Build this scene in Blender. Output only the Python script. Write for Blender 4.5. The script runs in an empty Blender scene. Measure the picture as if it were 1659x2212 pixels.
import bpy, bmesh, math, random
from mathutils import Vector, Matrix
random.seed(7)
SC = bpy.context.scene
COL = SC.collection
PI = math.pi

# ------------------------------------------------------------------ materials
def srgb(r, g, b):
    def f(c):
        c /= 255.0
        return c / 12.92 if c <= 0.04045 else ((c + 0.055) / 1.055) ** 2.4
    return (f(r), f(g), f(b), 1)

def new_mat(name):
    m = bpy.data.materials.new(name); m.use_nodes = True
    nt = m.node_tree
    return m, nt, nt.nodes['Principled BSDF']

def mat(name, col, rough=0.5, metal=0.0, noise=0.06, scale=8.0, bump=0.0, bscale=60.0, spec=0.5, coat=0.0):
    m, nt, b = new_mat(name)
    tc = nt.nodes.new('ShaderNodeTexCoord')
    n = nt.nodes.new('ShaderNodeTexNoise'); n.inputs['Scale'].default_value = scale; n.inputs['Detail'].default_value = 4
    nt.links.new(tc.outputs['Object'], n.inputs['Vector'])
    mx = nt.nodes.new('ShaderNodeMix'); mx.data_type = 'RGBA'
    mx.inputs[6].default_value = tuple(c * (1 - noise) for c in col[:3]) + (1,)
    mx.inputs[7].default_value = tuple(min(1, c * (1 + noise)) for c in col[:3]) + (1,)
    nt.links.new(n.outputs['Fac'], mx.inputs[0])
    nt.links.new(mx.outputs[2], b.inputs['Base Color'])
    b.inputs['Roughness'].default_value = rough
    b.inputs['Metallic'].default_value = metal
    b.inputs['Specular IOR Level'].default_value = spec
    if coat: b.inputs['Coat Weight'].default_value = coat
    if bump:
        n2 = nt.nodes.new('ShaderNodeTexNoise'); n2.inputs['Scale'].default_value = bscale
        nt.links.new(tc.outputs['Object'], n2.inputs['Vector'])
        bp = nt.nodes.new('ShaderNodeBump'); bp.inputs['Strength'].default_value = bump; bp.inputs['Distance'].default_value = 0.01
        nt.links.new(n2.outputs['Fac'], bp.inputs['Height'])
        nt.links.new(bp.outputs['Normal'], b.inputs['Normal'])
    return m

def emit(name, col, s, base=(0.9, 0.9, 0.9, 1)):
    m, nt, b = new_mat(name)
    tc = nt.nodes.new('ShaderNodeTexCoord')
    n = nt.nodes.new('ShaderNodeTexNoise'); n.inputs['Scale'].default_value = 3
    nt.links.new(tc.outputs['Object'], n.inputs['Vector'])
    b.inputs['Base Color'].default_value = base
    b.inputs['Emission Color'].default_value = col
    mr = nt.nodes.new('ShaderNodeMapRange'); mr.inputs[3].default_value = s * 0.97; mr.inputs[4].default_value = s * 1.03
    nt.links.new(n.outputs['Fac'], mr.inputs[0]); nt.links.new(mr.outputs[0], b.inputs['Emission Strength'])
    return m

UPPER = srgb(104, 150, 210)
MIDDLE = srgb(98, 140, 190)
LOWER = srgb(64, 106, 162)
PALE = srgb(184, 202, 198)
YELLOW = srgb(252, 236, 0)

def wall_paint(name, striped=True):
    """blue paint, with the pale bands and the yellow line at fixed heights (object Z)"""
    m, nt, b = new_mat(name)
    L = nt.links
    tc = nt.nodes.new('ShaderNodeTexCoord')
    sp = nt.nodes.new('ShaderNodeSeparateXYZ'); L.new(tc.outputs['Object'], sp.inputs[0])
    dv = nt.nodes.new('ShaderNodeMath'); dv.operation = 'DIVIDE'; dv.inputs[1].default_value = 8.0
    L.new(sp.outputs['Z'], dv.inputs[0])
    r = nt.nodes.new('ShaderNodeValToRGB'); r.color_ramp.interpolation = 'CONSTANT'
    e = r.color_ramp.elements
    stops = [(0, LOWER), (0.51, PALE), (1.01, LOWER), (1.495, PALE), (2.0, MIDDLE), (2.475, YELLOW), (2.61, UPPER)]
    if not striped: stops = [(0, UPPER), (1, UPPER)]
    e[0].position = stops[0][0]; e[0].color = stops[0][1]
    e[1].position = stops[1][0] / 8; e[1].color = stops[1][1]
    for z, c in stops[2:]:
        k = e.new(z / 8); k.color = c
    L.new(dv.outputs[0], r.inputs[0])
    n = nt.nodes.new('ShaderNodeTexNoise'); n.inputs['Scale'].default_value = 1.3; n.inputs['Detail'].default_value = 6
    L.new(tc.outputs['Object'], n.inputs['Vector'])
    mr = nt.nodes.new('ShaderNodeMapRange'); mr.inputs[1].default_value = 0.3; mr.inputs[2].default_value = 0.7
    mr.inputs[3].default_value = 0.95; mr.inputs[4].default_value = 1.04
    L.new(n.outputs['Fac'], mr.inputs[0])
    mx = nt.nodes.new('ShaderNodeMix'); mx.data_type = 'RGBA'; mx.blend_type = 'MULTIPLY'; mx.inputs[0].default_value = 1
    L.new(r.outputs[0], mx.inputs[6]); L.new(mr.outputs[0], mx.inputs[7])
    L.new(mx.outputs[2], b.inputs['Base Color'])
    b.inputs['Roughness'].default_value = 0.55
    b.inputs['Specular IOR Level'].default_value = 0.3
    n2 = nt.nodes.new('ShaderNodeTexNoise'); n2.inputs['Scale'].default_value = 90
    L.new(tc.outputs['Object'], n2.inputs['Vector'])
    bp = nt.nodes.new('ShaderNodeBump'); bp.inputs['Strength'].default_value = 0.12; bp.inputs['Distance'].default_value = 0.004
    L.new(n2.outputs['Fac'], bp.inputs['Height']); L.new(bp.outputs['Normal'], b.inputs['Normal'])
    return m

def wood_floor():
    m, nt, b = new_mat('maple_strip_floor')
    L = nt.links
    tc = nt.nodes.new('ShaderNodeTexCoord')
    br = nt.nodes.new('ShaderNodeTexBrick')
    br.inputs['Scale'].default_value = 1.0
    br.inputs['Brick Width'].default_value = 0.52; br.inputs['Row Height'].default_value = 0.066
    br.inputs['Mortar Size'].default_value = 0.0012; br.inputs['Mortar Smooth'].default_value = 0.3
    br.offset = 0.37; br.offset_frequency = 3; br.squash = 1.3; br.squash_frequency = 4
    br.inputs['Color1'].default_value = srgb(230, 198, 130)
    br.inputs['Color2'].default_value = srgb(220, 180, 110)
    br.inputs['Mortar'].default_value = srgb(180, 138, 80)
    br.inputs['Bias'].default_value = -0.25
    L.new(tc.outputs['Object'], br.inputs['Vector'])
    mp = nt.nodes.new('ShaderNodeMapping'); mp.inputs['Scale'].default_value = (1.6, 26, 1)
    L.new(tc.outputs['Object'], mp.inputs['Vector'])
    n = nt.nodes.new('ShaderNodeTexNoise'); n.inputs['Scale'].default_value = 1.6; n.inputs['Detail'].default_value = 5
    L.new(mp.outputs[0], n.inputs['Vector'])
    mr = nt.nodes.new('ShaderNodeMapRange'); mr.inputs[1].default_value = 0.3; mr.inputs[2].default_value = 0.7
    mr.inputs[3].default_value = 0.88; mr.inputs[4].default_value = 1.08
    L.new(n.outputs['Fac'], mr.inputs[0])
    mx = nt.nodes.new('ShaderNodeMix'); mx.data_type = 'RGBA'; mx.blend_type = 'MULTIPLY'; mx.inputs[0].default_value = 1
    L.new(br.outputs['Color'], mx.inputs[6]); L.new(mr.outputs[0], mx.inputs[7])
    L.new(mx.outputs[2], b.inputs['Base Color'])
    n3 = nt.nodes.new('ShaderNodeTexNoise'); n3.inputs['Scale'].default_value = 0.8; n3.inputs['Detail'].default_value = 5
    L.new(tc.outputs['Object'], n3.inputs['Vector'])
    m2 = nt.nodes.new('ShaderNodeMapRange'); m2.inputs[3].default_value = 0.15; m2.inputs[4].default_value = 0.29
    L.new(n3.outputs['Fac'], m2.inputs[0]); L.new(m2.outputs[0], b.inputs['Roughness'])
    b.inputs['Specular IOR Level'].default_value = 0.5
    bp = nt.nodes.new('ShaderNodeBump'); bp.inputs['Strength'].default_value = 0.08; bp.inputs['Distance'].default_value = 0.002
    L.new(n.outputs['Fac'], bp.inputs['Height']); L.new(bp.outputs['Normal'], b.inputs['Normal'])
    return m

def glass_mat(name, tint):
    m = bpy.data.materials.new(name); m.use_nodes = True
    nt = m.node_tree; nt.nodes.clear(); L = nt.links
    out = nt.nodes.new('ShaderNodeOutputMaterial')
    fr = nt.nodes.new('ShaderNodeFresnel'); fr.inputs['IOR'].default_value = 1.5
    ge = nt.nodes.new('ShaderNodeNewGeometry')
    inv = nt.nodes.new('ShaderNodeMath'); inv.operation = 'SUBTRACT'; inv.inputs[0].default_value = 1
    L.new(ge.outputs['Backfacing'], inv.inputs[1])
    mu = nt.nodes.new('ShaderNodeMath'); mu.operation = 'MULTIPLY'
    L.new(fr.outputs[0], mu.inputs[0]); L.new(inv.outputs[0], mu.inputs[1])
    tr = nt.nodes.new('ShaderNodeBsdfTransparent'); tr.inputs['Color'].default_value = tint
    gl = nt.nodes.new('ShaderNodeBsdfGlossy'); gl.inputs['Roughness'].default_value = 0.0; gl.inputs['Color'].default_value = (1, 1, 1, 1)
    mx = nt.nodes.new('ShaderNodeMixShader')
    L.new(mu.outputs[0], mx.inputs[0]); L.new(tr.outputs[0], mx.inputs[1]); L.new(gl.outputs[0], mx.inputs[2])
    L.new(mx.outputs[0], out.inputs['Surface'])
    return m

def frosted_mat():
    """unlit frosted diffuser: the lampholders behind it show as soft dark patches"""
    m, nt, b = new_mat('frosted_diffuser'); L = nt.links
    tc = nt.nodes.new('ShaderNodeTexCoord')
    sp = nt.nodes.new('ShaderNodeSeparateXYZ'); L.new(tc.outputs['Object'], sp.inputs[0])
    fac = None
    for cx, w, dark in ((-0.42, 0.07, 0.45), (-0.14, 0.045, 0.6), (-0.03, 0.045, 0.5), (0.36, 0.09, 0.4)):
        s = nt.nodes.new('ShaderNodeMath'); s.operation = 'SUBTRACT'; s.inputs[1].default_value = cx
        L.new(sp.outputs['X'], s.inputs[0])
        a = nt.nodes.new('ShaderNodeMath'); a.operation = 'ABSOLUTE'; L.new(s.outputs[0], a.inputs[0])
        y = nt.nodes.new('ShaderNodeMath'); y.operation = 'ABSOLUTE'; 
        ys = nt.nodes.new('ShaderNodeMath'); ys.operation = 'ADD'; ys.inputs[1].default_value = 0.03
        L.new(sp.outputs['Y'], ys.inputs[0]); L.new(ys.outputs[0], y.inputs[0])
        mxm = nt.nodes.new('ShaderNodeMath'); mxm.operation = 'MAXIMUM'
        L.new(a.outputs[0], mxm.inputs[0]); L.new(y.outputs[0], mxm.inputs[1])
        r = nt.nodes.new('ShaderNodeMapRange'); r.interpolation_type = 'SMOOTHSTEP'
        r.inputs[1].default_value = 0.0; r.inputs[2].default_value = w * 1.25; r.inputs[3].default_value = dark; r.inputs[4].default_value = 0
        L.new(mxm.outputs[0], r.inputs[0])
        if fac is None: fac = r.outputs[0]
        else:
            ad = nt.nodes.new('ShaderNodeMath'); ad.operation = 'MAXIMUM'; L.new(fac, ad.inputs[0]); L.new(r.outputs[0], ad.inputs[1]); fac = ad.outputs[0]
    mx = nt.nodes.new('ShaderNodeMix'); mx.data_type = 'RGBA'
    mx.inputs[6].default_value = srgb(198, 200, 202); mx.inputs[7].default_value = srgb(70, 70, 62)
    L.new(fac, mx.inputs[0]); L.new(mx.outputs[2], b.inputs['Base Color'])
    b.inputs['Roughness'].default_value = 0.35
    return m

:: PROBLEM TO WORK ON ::
The lines from the top of the data above down to the line containing "return m, nt, nt.nodes['Principled BSDF']" are to be copied exactly; no other line should appear.

:: THE RESULT ::
Build this scene in Blender. Output only the Python script. Write for Blender 4.5. The script runs in an empty Blender scene. Measure the picture as if it were 1659x2212 pixels.
import bpy, bmesh, math, random
from mathutils import Vector, Matrix
random.seed(7)
SC = bpy.context.scene
COL = SC.collection
PI = math.pi

# ------------------------------------------------------------------ materials
def srgb(r, g, b):
    def f(c):
        c /= 255.0
        return c / 12.92 if c <= 0.04045 else ((c + 0.055) / 1.055) ** 2.4
    return (f(r), f(g), f(b), 1)

def new_mat(name):
    m = bpy.data.materials.new(name); m.use_nodes = True
    nt = m.node_tree
    return m, nt, nt.nodes['Principled BSDF']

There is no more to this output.